While housing affordability is a familiar topic for us in Metro Vancouver, Craigie hopes to convince readers in other parts of the country that it’s not just an issue in big cities and urban centers.

“It’s still astounding to me how many people across the country are not really convinced,” he said.

“[They say], ‘Come on, interest rates were high in my day back in the early 80s. You guys just need to be careful about your spending.’ So, A, I hope to convince the skeptics that this really is a problem with human consequences. But then, B, convince people that we can do this. We need to make dozens of changes and that will have a positive effect in the long term over decades.”

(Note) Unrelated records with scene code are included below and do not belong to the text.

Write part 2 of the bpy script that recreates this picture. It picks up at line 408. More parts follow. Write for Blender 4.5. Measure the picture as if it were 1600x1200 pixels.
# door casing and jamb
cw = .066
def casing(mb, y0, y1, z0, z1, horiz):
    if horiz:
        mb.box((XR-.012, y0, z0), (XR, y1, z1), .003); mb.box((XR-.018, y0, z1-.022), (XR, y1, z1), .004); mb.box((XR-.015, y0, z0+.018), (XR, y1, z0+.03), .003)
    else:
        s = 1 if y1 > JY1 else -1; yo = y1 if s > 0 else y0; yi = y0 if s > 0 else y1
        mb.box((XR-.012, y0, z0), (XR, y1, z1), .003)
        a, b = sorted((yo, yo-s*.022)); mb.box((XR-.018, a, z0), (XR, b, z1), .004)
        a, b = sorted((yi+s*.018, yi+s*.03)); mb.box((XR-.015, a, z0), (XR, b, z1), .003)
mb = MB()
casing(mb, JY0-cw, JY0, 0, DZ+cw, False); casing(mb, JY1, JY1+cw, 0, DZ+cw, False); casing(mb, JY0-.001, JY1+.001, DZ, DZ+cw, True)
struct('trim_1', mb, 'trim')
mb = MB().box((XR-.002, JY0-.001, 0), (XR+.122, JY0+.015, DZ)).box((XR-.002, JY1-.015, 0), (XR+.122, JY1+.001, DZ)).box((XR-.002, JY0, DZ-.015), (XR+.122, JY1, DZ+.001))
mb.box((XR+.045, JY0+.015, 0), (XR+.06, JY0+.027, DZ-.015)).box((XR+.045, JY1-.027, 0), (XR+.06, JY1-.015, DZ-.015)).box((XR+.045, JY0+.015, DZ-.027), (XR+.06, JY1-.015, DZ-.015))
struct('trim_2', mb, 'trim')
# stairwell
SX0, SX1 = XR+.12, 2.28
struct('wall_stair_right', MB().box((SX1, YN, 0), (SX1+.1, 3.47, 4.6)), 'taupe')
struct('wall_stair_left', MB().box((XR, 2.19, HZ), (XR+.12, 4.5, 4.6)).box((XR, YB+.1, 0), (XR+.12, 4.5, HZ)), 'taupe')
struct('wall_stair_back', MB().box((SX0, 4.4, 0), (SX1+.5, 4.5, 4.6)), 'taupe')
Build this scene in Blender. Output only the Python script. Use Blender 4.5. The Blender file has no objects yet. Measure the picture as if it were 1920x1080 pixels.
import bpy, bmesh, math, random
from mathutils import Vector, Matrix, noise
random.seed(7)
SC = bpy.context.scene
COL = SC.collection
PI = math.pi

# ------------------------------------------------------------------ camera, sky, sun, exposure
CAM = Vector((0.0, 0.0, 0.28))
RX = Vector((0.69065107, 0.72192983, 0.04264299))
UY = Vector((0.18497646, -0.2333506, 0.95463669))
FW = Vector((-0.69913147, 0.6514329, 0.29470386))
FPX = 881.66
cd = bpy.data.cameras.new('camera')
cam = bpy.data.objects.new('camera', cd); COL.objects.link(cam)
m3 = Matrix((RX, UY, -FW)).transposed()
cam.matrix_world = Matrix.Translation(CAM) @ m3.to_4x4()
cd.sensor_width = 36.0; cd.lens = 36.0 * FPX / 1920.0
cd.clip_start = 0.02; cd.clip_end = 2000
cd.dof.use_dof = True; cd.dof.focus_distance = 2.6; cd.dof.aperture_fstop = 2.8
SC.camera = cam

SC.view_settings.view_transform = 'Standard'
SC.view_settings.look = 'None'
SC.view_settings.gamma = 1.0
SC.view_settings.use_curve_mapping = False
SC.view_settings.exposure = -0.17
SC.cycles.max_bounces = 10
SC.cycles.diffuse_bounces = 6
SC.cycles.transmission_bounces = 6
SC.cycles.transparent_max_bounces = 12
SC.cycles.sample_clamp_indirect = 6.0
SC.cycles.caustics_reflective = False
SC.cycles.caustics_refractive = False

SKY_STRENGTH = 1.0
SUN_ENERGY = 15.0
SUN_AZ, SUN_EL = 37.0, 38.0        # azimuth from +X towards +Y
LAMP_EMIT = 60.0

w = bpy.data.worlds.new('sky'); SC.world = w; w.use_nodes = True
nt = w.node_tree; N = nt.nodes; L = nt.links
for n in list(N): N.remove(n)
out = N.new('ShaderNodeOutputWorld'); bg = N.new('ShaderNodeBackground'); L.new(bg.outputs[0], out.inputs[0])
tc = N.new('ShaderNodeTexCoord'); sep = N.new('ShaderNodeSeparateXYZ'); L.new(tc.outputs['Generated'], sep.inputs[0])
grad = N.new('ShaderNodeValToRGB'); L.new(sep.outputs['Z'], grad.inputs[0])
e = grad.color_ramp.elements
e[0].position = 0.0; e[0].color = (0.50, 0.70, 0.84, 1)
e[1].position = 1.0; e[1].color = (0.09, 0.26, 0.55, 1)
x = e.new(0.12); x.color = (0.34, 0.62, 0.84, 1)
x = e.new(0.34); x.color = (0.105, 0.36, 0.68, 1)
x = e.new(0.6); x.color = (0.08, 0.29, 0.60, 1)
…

Craigie must be on to something. Our Crumbling Foundation is already a best-seller.

“You know, any author would like to think it’s because of their literary style or what have you. But of course, it’s just to do with the topic,” he said.

At any rate, the book is a timely and provocative look at a problem that isn’t going away anytime soon.

Our Crumbling Foundation: How We Solve Canada’s Housing Crisis is published by Random House Canada.